Search the data for the word "Measure" and copy every line where it occurs.

——————

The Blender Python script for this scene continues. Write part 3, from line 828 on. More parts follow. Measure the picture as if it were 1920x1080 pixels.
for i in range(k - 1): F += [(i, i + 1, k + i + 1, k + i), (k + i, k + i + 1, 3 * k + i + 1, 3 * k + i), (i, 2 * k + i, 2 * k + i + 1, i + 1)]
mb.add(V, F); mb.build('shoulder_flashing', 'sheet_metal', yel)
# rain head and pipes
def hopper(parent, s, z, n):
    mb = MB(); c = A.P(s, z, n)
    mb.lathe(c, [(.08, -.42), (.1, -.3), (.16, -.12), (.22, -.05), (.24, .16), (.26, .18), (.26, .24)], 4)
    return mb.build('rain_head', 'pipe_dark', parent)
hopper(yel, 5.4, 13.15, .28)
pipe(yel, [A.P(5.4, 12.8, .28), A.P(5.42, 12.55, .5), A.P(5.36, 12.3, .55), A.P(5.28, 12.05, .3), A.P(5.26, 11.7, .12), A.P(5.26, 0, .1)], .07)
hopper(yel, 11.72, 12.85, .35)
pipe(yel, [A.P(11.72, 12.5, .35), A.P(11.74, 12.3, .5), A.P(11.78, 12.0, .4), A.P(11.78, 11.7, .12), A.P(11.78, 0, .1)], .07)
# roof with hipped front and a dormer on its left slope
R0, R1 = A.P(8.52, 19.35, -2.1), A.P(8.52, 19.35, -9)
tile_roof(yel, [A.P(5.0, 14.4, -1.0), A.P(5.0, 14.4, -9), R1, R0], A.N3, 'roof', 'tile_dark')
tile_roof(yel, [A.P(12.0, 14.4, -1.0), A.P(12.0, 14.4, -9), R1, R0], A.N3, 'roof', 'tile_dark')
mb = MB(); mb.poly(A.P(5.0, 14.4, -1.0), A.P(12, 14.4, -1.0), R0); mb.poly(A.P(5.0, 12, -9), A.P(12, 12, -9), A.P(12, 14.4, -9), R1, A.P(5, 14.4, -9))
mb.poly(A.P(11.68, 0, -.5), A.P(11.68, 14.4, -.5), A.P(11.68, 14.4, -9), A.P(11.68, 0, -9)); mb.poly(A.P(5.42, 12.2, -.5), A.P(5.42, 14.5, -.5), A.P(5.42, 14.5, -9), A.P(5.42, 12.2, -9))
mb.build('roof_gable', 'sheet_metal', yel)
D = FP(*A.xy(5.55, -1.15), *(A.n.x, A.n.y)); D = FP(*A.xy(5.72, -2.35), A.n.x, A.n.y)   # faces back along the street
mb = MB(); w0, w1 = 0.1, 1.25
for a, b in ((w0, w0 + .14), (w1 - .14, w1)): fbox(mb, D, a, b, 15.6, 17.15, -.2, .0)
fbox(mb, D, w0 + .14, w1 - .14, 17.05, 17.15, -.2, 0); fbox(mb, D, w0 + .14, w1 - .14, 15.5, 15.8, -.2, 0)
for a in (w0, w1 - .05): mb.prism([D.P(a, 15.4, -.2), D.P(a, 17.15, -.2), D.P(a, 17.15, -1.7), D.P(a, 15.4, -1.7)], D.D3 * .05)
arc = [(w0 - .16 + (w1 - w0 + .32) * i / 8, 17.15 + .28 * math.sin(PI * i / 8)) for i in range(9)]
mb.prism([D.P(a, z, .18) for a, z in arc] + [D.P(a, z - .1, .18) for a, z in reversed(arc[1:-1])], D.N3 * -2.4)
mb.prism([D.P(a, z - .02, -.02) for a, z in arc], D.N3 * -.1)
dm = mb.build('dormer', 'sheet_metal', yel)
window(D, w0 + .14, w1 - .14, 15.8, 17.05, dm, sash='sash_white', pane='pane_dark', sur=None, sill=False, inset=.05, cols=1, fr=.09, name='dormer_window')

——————

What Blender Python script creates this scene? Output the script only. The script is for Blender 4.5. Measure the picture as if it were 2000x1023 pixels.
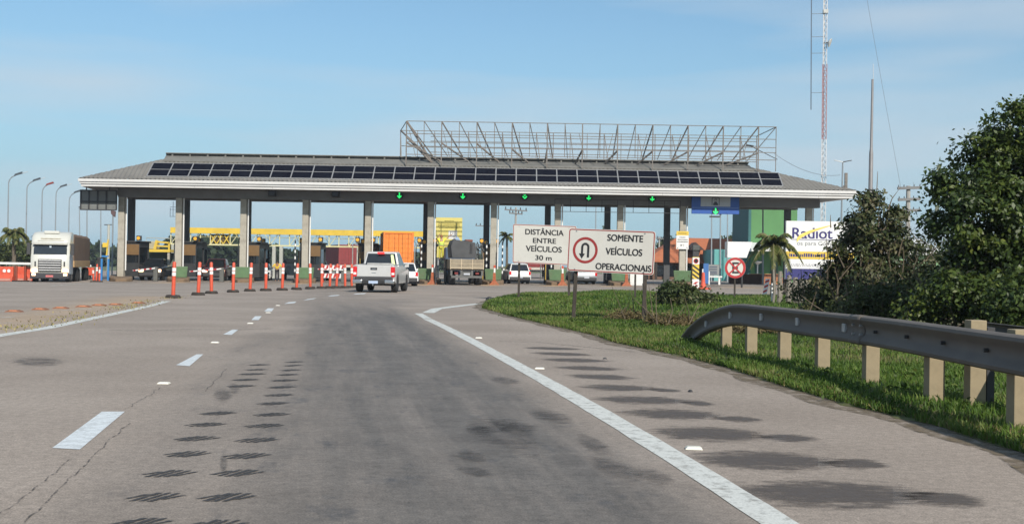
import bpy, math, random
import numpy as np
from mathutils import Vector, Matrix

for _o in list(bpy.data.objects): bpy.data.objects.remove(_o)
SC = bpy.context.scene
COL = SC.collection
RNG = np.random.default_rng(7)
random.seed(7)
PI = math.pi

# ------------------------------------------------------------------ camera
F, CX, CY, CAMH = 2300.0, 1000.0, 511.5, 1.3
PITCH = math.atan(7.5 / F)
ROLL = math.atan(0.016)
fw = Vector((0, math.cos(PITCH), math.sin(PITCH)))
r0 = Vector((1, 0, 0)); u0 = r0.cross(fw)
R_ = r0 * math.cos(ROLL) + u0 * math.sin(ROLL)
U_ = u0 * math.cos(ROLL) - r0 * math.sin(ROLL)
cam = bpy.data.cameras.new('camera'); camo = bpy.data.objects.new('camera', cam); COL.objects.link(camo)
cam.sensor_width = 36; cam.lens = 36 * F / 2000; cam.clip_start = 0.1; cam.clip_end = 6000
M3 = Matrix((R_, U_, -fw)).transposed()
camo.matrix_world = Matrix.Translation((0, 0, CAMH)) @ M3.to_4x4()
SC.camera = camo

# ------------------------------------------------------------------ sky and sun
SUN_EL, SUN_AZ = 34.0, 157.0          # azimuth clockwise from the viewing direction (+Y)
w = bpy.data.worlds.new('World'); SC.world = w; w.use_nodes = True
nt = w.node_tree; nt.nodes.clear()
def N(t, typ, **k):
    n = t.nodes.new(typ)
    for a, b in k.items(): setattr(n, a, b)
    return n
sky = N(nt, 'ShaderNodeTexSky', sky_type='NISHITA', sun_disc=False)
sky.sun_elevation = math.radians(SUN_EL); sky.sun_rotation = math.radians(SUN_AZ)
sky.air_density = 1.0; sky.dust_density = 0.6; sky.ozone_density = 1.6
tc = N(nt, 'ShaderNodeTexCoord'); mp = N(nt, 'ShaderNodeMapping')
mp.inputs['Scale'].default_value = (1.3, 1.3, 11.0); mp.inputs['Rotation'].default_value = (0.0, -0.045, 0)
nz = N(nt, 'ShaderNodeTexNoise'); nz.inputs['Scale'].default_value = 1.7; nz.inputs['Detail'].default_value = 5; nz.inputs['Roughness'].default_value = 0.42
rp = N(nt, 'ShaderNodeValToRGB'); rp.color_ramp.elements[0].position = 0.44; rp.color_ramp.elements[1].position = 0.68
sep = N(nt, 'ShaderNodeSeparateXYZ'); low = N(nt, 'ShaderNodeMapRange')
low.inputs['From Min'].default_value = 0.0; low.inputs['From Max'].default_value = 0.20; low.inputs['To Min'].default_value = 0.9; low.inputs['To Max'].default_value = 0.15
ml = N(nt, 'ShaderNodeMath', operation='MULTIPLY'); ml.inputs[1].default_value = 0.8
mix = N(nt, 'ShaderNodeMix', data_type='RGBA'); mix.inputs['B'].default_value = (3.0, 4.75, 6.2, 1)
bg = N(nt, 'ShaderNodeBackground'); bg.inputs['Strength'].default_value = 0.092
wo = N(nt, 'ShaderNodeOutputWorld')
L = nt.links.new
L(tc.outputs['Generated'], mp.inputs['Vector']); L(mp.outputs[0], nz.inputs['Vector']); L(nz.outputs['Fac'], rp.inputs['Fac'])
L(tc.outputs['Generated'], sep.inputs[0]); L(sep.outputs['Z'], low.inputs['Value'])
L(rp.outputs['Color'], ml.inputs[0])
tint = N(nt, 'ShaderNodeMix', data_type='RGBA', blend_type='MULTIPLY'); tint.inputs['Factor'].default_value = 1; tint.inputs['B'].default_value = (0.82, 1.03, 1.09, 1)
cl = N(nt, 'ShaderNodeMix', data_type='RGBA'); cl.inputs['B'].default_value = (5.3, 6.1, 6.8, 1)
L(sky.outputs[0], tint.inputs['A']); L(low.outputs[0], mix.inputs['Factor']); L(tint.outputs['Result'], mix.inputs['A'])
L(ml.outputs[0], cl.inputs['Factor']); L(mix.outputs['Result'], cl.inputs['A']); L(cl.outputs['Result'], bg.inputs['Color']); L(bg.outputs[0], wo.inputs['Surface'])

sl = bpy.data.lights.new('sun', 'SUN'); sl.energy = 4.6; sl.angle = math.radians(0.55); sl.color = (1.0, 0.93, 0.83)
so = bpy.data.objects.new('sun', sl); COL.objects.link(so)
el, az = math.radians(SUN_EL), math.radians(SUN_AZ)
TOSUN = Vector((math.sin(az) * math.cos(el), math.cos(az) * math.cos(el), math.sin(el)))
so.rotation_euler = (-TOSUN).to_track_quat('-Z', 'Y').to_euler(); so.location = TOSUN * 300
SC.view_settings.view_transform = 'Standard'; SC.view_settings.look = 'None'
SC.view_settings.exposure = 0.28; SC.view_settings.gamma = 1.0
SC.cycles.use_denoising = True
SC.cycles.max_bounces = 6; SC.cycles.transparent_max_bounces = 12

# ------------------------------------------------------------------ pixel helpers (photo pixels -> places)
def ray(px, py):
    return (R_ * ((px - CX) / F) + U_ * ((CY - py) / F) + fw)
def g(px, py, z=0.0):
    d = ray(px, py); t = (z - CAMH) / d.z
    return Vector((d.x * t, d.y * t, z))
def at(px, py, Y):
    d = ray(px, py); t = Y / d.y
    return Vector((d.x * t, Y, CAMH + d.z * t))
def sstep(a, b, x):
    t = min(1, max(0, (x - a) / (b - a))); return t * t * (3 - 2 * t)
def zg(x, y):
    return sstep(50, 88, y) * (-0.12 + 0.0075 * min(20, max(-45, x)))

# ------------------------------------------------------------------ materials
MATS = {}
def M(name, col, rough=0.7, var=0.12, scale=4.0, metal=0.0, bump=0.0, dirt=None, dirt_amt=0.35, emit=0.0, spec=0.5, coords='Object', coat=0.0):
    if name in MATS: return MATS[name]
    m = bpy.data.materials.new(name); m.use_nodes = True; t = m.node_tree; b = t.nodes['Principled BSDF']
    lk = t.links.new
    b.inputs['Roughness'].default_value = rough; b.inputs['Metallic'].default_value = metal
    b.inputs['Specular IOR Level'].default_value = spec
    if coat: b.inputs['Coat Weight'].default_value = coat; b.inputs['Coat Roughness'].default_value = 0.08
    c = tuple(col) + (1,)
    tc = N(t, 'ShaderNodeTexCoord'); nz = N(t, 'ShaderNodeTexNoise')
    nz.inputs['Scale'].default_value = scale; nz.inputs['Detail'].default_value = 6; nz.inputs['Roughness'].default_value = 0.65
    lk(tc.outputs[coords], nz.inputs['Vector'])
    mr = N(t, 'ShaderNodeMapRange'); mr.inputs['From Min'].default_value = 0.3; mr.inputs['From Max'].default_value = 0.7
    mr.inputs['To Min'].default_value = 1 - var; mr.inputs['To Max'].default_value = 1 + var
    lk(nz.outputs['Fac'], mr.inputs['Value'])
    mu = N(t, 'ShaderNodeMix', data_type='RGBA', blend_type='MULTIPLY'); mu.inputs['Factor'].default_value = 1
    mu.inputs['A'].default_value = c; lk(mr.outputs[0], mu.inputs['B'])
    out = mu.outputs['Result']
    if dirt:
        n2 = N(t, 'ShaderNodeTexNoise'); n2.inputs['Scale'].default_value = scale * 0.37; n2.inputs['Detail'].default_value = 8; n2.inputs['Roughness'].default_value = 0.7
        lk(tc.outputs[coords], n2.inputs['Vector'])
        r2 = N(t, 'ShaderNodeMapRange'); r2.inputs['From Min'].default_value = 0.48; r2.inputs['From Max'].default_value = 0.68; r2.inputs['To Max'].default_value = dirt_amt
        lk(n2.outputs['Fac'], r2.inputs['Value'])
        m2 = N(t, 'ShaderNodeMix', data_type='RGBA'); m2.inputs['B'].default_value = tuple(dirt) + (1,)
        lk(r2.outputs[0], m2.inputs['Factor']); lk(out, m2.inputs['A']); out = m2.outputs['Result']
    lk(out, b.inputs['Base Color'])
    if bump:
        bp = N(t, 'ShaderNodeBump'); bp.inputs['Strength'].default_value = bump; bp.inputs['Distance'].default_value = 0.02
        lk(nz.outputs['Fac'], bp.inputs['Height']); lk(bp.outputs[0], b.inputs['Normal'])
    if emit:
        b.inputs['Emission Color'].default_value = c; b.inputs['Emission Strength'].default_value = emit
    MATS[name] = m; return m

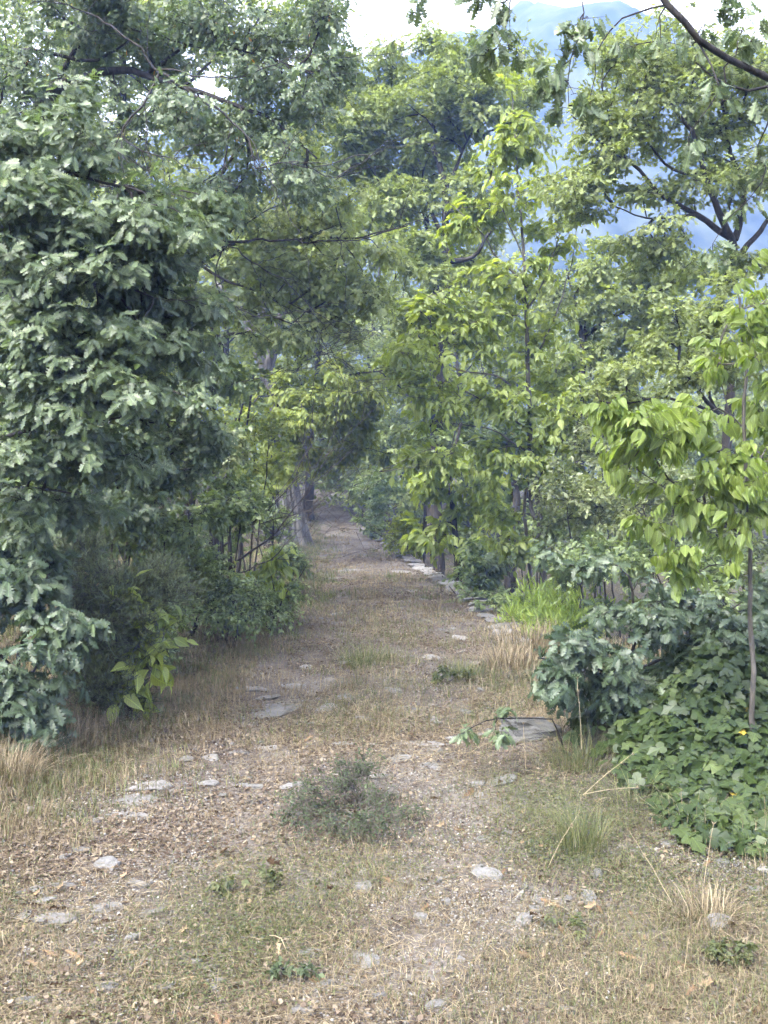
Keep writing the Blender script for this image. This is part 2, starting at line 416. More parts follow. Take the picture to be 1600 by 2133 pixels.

——————

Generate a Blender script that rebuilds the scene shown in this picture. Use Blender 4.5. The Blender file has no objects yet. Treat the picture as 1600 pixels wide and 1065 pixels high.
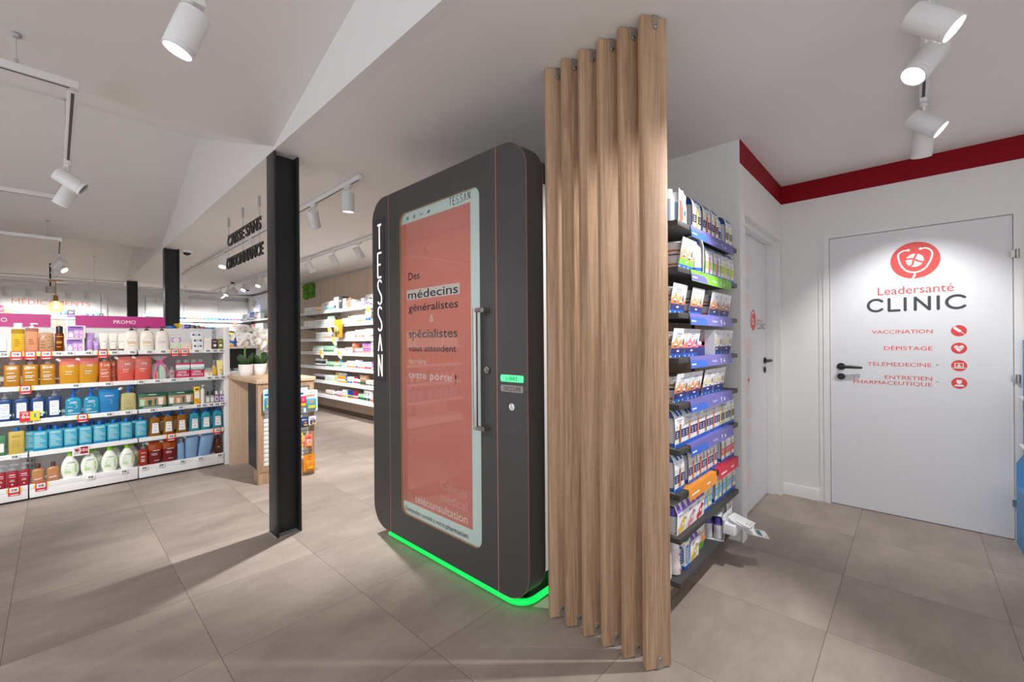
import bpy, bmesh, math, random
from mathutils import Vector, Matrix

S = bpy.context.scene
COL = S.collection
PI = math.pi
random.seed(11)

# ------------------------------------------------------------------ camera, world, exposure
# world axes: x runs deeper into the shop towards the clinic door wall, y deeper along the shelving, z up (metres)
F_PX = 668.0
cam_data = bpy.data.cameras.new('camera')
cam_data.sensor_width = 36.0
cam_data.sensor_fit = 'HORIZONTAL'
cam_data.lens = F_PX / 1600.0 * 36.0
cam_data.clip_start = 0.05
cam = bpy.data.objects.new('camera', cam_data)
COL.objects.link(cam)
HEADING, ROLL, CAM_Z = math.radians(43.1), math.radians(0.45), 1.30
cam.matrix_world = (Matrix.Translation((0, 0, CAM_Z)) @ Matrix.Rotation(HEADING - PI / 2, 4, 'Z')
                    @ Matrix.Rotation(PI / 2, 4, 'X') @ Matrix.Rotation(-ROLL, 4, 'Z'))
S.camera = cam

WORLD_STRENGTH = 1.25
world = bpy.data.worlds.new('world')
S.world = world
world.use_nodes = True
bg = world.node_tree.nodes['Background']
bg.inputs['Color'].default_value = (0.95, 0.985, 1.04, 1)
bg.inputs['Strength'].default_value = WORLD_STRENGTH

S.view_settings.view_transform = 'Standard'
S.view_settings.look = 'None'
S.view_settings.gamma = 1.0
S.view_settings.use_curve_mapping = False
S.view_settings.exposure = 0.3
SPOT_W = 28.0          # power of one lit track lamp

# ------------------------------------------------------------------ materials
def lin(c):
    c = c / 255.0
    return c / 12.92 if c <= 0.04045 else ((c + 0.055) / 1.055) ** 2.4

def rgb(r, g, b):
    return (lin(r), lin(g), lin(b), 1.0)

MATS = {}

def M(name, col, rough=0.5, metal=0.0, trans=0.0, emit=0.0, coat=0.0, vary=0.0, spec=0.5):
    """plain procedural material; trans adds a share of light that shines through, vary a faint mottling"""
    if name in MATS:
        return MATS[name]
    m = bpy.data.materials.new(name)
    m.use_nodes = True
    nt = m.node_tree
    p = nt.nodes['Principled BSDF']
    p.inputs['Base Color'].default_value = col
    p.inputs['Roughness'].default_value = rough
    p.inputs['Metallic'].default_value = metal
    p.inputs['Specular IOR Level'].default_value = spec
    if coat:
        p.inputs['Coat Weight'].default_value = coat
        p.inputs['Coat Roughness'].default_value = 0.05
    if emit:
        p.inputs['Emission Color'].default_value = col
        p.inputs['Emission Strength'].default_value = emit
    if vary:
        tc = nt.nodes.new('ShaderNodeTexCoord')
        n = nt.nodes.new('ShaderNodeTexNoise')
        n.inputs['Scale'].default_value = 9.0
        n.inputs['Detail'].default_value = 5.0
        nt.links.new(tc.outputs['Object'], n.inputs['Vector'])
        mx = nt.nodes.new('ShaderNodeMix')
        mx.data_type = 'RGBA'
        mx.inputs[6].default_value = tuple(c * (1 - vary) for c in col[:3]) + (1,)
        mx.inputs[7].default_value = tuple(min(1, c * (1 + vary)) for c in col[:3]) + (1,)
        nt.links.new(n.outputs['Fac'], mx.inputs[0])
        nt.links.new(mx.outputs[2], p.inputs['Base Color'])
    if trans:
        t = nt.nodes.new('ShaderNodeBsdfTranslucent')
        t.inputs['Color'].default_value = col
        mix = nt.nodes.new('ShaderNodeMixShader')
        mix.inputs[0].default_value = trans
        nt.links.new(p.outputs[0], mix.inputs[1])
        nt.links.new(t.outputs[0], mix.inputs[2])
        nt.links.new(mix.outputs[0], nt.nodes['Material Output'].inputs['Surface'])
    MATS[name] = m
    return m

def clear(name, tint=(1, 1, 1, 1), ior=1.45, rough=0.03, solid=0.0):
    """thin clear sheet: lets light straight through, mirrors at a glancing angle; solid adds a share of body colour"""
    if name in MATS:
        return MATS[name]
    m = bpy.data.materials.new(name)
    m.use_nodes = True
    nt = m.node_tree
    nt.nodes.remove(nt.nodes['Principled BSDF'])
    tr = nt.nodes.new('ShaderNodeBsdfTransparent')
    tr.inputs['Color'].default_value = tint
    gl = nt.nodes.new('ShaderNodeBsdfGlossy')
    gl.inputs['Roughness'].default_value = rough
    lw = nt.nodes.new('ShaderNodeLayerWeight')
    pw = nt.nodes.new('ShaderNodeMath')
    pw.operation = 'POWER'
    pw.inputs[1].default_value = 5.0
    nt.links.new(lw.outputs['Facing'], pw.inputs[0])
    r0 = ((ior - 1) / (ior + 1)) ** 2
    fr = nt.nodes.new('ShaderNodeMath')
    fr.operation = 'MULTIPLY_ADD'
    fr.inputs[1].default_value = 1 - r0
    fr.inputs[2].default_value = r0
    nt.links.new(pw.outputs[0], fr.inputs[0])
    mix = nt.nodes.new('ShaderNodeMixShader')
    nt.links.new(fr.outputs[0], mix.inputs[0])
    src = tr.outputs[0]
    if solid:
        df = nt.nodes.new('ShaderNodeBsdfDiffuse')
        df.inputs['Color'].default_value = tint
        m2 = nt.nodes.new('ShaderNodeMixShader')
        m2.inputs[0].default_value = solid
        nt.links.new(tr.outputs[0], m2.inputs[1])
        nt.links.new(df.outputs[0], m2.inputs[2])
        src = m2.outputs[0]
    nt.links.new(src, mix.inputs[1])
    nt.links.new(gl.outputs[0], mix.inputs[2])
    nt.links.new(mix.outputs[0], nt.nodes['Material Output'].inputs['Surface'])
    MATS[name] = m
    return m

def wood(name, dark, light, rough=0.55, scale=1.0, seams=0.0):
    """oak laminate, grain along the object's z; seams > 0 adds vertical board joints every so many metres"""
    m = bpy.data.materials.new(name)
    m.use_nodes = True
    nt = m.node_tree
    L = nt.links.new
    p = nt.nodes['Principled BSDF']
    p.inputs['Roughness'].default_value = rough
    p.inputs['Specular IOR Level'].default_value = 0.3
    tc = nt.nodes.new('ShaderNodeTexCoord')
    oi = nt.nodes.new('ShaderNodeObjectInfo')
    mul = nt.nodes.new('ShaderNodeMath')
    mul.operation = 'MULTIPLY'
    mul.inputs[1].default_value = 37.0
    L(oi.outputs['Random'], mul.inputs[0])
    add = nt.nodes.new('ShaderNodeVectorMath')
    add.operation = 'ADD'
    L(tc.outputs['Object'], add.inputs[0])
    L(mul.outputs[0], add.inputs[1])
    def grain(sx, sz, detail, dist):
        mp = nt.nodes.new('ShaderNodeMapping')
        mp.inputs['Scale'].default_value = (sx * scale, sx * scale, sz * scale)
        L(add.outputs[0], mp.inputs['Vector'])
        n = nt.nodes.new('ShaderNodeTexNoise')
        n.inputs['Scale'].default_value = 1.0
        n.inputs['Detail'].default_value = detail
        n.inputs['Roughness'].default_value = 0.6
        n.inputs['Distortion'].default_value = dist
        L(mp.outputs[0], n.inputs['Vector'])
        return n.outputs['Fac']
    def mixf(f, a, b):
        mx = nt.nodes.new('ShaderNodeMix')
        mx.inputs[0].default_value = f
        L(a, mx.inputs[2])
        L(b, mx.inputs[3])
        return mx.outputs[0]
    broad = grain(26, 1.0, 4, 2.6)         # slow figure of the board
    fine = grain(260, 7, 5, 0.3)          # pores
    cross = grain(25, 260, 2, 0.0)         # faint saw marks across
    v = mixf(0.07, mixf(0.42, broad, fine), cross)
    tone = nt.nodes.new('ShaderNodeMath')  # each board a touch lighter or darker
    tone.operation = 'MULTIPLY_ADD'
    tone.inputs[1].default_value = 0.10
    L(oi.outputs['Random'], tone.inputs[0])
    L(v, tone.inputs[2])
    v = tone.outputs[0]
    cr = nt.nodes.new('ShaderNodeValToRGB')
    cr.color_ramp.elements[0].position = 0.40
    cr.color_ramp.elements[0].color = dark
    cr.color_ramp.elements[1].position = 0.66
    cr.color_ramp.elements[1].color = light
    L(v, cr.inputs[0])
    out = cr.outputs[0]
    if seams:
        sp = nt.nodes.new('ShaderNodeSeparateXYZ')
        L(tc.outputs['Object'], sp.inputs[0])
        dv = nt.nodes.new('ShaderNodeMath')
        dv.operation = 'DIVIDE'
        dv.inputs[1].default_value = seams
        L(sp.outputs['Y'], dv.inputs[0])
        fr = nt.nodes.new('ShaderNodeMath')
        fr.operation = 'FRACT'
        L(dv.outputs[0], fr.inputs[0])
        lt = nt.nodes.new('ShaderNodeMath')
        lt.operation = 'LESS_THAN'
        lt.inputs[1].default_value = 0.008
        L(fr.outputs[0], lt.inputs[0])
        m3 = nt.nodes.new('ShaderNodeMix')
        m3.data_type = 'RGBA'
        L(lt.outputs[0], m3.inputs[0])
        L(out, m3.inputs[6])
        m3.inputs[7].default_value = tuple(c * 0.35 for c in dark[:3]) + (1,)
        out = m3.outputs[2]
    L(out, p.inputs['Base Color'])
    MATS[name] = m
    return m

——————

RESULT OF THE EXERCISE
The Blender Python script for this scene continues. Write part 3, from line 828 on. More parts follow. Measure the picture as if it were 1920x1080 pixels.
What Blender Python script creates this scene? Output the script only. The script is for Blender 4.5. Measure the picture as if it were 2000x1023 pixels.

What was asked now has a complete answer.